■ **Instructions to follow**:
Please print exactly the lines below, from the start of the material up to and including the line with "sc.camera = camo", but none of the pictures.

■ **Source data**:
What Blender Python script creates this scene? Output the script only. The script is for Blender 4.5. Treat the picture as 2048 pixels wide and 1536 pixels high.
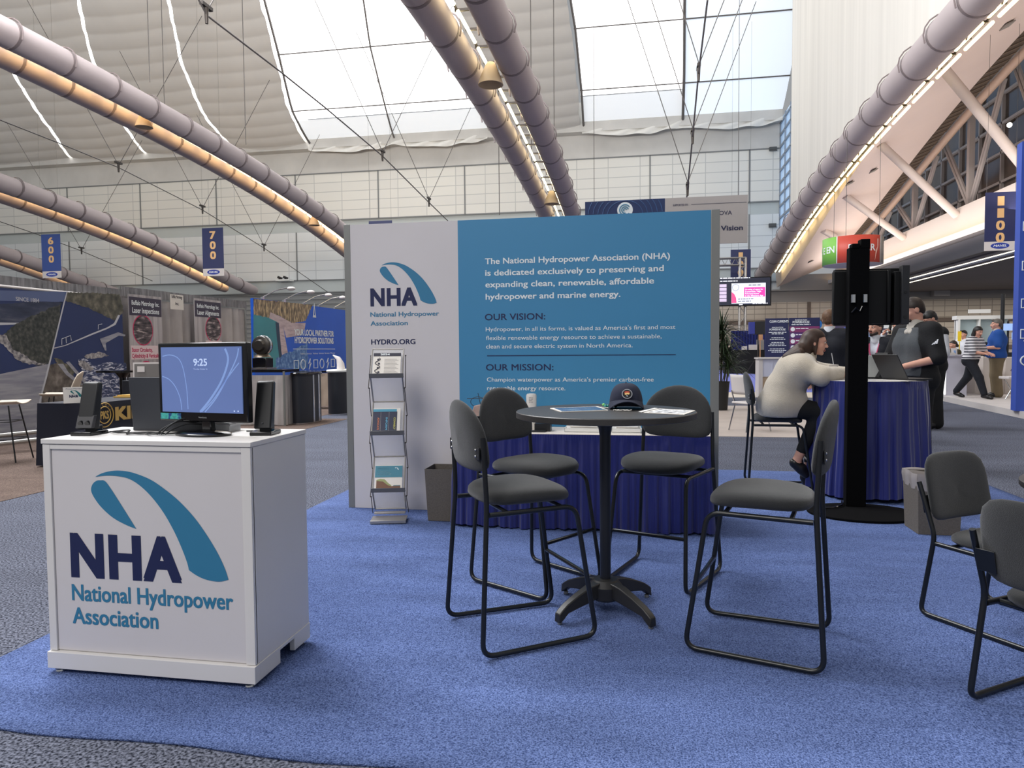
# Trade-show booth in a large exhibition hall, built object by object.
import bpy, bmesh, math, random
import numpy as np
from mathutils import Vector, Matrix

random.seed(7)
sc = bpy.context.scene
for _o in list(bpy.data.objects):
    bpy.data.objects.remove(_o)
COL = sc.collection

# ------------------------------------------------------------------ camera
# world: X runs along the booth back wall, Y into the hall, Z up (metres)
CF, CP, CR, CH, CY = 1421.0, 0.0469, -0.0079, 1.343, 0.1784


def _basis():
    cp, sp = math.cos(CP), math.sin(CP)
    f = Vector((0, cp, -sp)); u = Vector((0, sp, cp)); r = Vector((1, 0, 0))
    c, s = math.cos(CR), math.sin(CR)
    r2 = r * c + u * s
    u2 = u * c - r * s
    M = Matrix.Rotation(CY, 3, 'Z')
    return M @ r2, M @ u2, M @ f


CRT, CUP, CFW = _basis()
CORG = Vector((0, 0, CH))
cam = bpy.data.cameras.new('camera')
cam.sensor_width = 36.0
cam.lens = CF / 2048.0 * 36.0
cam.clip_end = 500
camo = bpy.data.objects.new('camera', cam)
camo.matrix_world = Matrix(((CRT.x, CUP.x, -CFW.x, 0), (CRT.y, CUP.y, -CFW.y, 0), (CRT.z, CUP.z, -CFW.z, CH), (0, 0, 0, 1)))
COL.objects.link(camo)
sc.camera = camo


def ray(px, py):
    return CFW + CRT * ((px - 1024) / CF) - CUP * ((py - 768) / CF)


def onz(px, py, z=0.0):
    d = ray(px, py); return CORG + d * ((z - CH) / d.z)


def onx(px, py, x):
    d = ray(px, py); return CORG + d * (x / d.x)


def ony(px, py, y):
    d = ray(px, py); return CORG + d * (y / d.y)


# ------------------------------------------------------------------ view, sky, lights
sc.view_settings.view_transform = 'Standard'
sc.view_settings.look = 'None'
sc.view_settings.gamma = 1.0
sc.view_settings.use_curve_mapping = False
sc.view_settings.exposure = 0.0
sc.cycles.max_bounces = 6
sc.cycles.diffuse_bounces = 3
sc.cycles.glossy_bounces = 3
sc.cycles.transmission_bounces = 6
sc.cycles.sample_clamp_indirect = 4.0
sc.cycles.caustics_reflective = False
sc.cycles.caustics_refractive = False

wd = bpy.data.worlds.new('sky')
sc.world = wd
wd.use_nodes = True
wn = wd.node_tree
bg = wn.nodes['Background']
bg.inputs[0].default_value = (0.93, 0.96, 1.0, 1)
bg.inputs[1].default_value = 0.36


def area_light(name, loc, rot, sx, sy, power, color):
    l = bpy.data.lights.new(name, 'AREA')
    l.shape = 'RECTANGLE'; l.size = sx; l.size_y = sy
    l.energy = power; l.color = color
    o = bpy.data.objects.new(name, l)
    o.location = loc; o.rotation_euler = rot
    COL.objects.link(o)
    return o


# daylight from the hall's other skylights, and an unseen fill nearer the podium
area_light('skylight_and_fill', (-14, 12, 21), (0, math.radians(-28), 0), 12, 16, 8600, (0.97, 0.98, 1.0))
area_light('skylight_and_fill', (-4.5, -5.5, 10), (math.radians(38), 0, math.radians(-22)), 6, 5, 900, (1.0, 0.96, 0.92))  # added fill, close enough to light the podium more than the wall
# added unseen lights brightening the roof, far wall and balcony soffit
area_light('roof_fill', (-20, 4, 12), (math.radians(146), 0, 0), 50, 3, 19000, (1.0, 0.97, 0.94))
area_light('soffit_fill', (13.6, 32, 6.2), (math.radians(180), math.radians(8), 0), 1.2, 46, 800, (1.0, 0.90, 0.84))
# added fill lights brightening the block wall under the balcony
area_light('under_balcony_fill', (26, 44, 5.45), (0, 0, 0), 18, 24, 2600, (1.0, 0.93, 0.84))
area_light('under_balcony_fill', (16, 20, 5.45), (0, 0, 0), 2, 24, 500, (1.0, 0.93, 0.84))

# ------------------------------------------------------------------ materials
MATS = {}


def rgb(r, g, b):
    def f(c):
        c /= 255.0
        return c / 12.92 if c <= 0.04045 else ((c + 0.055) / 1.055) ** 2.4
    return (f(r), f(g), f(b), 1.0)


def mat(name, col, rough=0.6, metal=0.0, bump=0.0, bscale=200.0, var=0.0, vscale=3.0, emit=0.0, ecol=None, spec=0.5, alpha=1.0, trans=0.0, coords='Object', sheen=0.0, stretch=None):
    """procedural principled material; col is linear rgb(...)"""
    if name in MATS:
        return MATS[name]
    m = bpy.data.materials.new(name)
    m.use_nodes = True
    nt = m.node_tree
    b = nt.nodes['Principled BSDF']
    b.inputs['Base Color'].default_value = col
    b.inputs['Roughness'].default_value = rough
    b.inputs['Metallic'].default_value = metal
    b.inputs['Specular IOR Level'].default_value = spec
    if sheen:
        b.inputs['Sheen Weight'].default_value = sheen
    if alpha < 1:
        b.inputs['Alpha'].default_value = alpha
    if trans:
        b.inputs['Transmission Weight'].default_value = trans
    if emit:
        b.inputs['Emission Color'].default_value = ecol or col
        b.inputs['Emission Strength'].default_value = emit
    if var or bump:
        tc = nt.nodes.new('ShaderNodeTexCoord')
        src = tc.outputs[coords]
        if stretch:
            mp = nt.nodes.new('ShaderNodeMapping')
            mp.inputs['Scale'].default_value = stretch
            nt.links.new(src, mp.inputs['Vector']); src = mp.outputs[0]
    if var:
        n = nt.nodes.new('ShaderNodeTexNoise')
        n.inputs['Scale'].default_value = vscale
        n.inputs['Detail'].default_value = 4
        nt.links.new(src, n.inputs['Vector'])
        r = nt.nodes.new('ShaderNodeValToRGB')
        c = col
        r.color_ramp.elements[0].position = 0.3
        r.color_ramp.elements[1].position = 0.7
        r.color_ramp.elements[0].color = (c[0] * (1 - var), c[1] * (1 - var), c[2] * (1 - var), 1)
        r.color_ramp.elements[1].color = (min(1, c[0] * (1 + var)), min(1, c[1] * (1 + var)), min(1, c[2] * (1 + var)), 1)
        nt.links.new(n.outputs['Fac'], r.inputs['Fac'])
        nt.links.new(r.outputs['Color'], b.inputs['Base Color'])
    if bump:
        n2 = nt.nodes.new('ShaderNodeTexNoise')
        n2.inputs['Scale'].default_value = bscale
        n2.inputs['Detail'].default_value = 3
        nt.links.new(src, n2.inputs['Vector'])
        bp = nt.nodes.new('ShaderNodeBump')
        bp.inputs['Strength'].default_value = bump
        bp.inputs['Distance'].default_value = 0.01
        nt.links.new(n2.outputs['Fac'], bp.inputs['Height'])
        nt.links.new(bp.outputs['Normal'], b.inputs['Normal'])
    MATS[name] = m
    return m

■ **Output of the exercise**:
What Blender Python script creates this scene? Output the script only. The script is for Blender 4.5. Treat the picture as 2048 pixels wide and 1536 pixels high.
# Trade-show booth in a large exhibition hall, built object by object.
import bpy, bmesh, math, random
import numpy as np
from mathutils import Vector, Matrix

random.seed(7)
sc = bpy.context.scene
for _o in list(bpy.data.objects):
    bpy.data.objects.remove(_o)
COL = sc.collection

# ------------------------------------------------------------------ camera
# world: X runs along the booth back wall, Y into the hall, Z up (metres)
CF, CP, CR, CH, CY = 1421.0, 0.0469, -0.0079, 1.343, 0.1784


def _basis():
    cp, sp = math.cos(CP), math.sin(CP)
    f = Vector((0, cp, -sp)); u = Vector((0, sp, cp)); r = Vector((1, 0, 0))
    c, s = math.cos(CR), math.sin(CR)
    r2 = r * c + u * s
    u2 = u * c - r * s
    M = Matrix.Rotation(CY, 3, 'Z')
    return M @ r2, M @ u2, M @ f


CRT, CUP, CFW = _basis()
CORG = Vector((0, 0, CH))
cam = bpy.data.cameras.new('camera')
cam.sensor_width = 36.0
cam.lens = CF / 2048.0 * 36.0
cam.clip_end = 500
camo = bpy.data.objects.new('camera', cam)
camo.matrix_world = Matrix(((CRT.x, CUP.x, -CFW.x, 0), (CRT.y, CUP.y, -CFW.y, 0), (CRT.z, CUP.z, -CFW.z, CH), (0, 0, 0, 1)))
COL.objects.link(camo)
sc.camera = camo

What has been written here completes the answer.